X. Proclamação deste dogma
Maria SS.
é verdadeiramente imaculada, isso é, preservada da mácula do pecado original,
pela aplicação antecipada dos merecimentos de Jesus Cristo. É um dogma da nossa
fé, solenemente proclamado pelo Papa Pio IX, em 1854.
Aqui vem
uma pedra formidável dos mansos protestantes. Ouço-os gritar... “Estão vendo...
tal imaculada conceição é uma novidade, data apenas de 1854! É uma invenção
romana!”.
Pobres de
espírito, escutem bem! Existir é uma
coisa; ser proclamado é outra coisa.
Quando
Denis Papin proclamou em 1710 a lei da pressão do vapor... já não existia a tal
pressão?
Quando
Ramsden em 1779 proclamou a existência da eletricidade: já não existia ela?
Quando
Franklin proclamou a atração do para-raios, em 1780... não existia ainda o
raio, o trovão e o relâmpago? A asserção é ridícula.
A Igreja
proclamou a conceição imaculada em 1854, em defesa deste privilégio, contra os
ataques ímpios protestantes, porém tal privilégio existiu sempre, na Bíblia, na Tradição e na pessoa da Virgem Maria.
XI.Conclusão
Tiremos a
conclusão: Maria SS. é imaculada. É certo.
O fim da Encarnação inclui a imaculada
conceição.

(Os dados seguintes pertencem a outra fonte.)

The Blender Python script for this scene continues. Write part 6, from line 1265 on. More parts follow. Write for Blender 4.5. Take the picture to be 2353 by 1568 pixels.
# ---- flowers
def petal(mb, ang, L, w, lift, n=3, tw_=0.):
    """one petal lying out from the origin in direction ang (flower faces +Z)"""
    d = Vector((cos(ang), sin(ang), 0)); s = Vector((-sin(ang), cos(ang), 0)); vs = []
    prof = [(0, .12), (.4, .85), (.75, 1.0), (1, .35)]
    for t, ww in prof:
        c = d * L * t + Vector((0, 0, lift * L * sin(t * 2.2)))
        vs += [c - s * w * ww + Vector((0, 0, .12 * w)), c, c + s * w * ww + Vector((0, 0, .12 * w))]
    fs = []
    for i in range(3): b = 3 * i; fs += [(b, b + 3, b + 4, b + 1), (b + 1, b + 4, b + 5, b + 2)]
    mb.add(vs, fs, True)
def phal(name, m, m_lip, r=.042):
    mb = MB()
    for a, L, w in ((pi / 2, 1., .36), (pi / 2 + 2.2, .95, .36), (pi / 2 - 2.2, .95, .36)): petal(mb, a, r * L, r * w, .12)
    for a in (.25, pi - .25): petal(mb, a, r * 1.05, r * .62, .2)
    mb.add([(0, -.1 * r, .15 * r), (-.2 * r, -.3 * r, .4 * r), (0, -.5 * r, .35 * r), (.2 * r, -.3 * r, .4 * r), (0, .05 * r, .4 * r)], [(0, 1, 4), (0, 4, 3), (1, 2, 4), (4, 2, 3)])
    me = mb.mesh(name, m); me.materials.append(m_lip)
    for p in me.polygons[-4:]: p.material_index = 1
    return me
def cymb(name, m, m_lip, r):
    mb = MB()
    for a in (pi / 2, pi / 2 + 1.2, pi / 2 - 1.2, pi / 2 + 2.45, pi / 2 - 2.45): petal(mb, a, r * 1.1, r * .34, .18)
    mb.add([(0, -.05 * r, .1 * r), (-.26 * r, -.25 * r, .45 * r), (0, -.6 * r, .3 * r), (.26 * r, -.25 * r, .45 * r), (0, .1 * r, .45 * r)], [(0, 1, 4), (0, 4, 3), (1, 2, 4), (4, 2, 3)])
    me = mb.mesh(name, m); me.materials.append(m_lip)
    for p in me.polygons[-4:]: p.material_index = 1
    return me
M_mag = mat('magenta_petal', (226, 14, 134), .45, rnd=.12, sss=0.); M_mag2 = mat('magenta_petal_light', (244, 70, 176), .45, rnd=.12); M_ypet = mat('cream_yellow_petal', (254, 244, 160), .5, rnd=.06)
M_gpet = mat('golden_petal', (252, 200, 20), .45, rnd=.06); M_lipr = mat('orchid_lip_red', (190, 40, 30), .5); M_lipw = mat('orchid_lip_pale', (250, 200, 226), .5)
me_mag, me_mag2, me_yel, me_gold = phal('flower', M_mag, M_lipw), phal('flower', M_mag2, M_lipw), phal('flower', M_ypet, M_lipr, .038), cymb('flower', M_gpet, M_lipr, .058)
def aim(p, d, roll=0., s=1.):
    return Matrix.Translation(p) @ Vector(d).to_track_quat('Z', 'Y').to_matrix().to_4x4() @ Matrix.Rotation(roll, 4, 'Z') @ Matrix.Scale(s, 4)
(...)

Este fim é resgatar-nos do pecado original; em consequência a Encarnação e o pecado original excluem-se mutuamente. São dois termos opostos,
como são opostos os termos de luz e trevas, de dia e noite.
Como é que
a Virgem, pela qual deve vir a libertação, pode ser escrava de Satanás? Como é
que a Virgem, que deve dar a Cristo um corpo e um sangue imaculados, pode estar
manchada pela culpa original? Seria isso dizer que pode circular uma água
cristalina num canal imundo. Seria afirmar que uma mãe preta pode gerar um
filho branco. Isso é o contrário da Bíblia que diz: Quem pode tirar um fruto puro de uma semente impura? (Jó 14, 36).
Como
então, mais tarde, Jesus poderia expulsar
os espíritos imundos (Lc 4, 36), se ele mesmo era o fruto do pecado, pelo
nascimento de uma mãe pecadora?
Não está
vendo que isso é insensato?
Ela nos
traz a luz...e ela estaria nas
trevas! Ela nos traz o preço do nosso
resgate e ela seria devedora! Ela seria a mãe da pureza infinita, e ela seria impura. Ela seria a Mãe de Deus e filha do pecado! Ela seria revestida de sol, da lua e de estrelas, como descreve São João
(Apoc 12, 1), e ela teria nascido nas trevas!
Não se vê
que isso é uma blasfêmia... um insulto a Deus!
Concluamos,
pois, dizendo que Maria SS. devia ser imaculada,
e que o foi, conforme o bom senso e a Sagrada Escritura nos indicam.
[1]
Ver o nosso livro: “A Mulher Bendita”, Cap. II: A SS. Conceição, onde este
assunto é tratado em todos os seus pormenores.